Many immigrants earn less than U.S.-born workers upon arrival, and while they don’t completely catch up in a single generation, their children do, according to the research by Ran Abramitzky of Stanford, Leah Platt Boustan and Elisa Jacome of Princeton University, and Santiago Perez of the University of California at Davis.
“Children of immigrants from nearly every sending country have higher rates of upward mobility than the children of the U.S.-born,” they said.
They also directly take on the politics around immigration, which was a central theme during the 2016 election that installed Donald Trump as president and remains a controversial topic as the country gears up for the 2020 campaign.

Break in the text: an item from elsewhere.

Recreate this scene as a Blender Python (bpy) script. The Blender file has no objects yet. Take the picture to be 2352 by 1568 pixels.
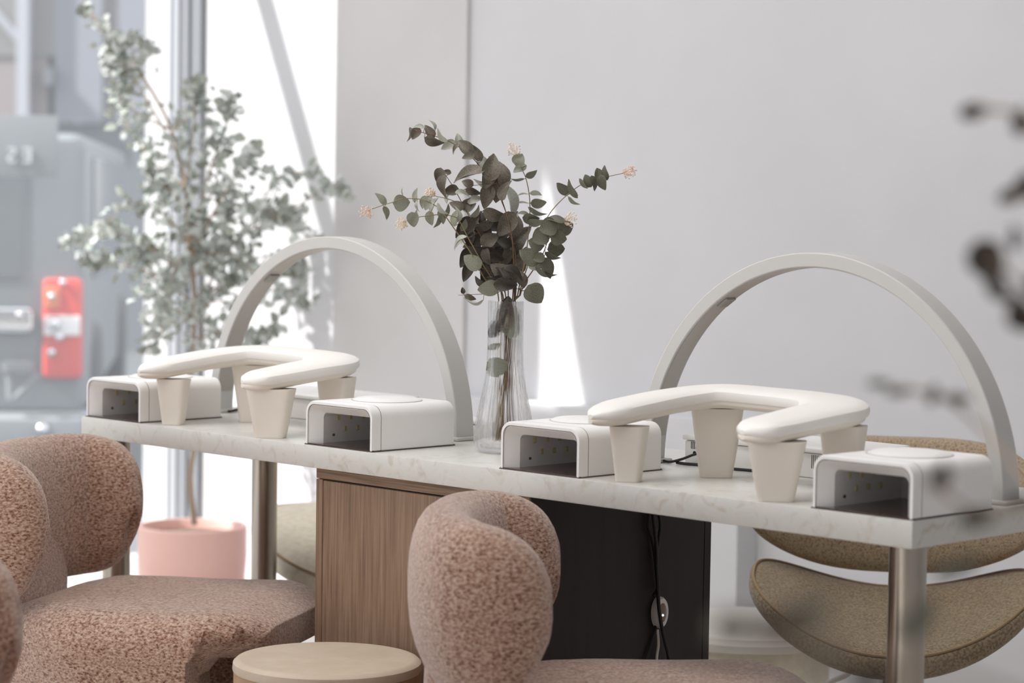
import bpy, bmesh, math, random
from mathutils import Vector, Matrix, Quaternion
random.seed(7)
SC = bpy.context.scene
COL = SC.collection

# ------------------------------------------------------------------ camera, world, sun, exposure
CAM = Vector((1.97369, -2.80330, 1.193))
AR = Vector((0.710321, 0.703704, 0.015662)).normalized()
AF = Vector((-0.701930, 0.709834, -0.058566)).normalized()
AU = AR.cross(AF).normalized()
AR = AF.cross(AU).normalized()
FPX = 5550.0
cam_data = bpy.data.cameras.new('camera')
cam = bpy.data.objects.new('camera', cam_data)
COL.objects.link(cam)
m = Matrix((AR, AU, -AF)).transposed().to_4x4()
m.translation = CAM
cam.matrix_world = m
cam_data.sensor_width = 36.0
cam_data.lens = FPX / 2352.0 * 36.0
cam_data.dof.use_dof = True
cam_data.dof.focus_distance = 4.15
cam_data.dof.aperture_fstop = 3.7
cam_data.clip_end = 200
SC.camera = cam

SUN_DIR = Vector((1.0, 2.0, -2.25)).normalized()          # direction the light travels
sd = bpy.data.lights.new('sun', 'SUN')
sd.energy = 9.0
sd.angle = math.radians(0.53)
sd.color = (1.0, 0.985, 0.96)
sun = bpy.data.objects.new('sun', sd)
COL.objects.link(sun)
sun.rotation_euler = SUN_DIR.to_track_quat('-Z', 'Y').to_euler()

w = bpy.data.worlds.new('world')
SC.world = w
w.use_nodes = True
wn = w.node_tree
bg = wn.nodes['Background']
tc = wn.nodes.new('ShaderNodeTexCoord')
sx = wn.nodes.new('ShaderNodeSeparateXYZ')
cr = wn.nodes.new('ShaderNodeValToRGB')
cr.color_ramp.elements[0].position = 0.45
cr.color_ramp.elements[0].color = (0.62, 0.62, 0.62, 1)
cr.color_ramp.elements[1].position = 0.62
cr.color_ramp.elements[1].color = (0.94, 0.955, 1.0, 1)
mp = wn.nodes.new('ShaderNodeMapRange')
mp.inputs['From Min'].default_value = -1
mp.inputs['From Max'].default_value = 1
wn.links.new(tc.outputs['Generated'], sx.inputs[0])
wn.links.new(sx.outputs['Z'], mp.inputs['Value'])
wn.links.new(mp.outputs[0], cr.inputs[0])
wn.links.new(cr.outputs[0], bg.inputs[0])
bg.inputs[1].default_value = 1.7

# soft ceiling light panels over the work area (above the frame)
for (lx, ly, lw_, ll_, pw) in ((-1.6, -.6, 3.2, 1.2, 62), (-1.0, -3.2, 3.2, 1.2, 40)):
    ad = bpy.data.lights.new('ceiling_panel', 'AREA')
    ad.shape = 'RECTANGLE'
    ad.size = lw_
    ad.size_y = ll_
    ad.energy = pw
    ad.color = (1.0, 0.985, 0.975)
    ao = bpy.data.objects.new('ceiling_panel', ad)
    COL.objects.link(ao)
    ao.location = (lx, ly, 3.6)

vs = SC.view_settings
vs.view_transform = 'Standard'
vs.look = 'None'
vs.gamma = 1.0
vs.use_curve_mapping = False
vs.exposure = 0.0
SC.cycles.max_bounces = 10
SC.cycles.diffuse_bounces = 5
SC.cycles.transparent_max_bounces = 24
SC.cycles.transmission_bounces = 10
SC.cycles.sample_clamp_indirect = 6.0
SC.cycles.caustics_reflective = False
SC.cycles.caustics_refractive = True
SC.cycles.blur_glossy = 0.5
try:
    SC.cycles.use_denoising = True
    SC.cycles.denoiser = 'OPENIMAGEDENOISE'
except Exception:
    pass


def ray(x, y):
    return AR * (x - 1176) / FPX - AU * (y - 784) / FPX + AF


def at(x, y, t):
    return CAM + ray(x, y) * t


def atY(x, y, Y):
    r = ray(x, y)
    return CAM + r * ((Y - CAM.y) / r.y)


def atX(x, y, X):
    r = ray(x, y)
    return CAM + r * ((X - CAM.x) / r.x)


def atZ(x, y, z):
    r = ray(x, y)
    return CAM + r * ((z - CAM.z) / r.z)


# ------------------------------------------------------------------ materials
def srgb(c):
    return tuple(((v / 255.0) / 12.92 if v / 255.0 <= 0.04045 else ((v / 255.0 + 0.055) / 1.055) ** 2.4) for v in c) + (1,)


def mat(name, col=(200, 200, 200), rough=0.5, metal=0.0, **kw):
    mt = bpy.data.materials.new(name)
    mt.use_nodes = True
    b = mt.node_tree.nodes['Principled BSDF']
    b.inputs['Base Color'].default_value = srgb(col)
    b.inputs['Roughness'].default_value = rough
    b.inputs['Metallic'].default_value = metal
    for k, v in kw.items():
        b.inputs[k.replace('_', ' ')].default_value = v
    return mt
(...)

“Although some politicians have a short-term perspective on immigrant assimilation, our findings suggest that this view might underestimate the long-run success of immigrants,” they wrote. “Our findings are more consistent with the idea of the ‘American Dream,’ by which even immigrants who come to the U.S. with few resources and little skills have a real chance at improving their children’s prospects.”
The analysis tracks immigrants using historical data that stretch back more than 100 years. The first earliest groups consist of 4 million first-generation immigrants and their children in the 1880 or 1910 censuses, with the first group mostly from northern and western European nations such as Ireland or Germany, and the second including more from the southern and eastern parts of the continent who are thought to have faced more initial disadvantages in the labor market.
The researchers then follow the children of those groups to the 1910 and 1940 censuses using information on their names, ages and birthplaces. The historical data show “immigrant families were more likely than the U.S.-born to move to areas that offered better prospects for their children,” the researchers wrote.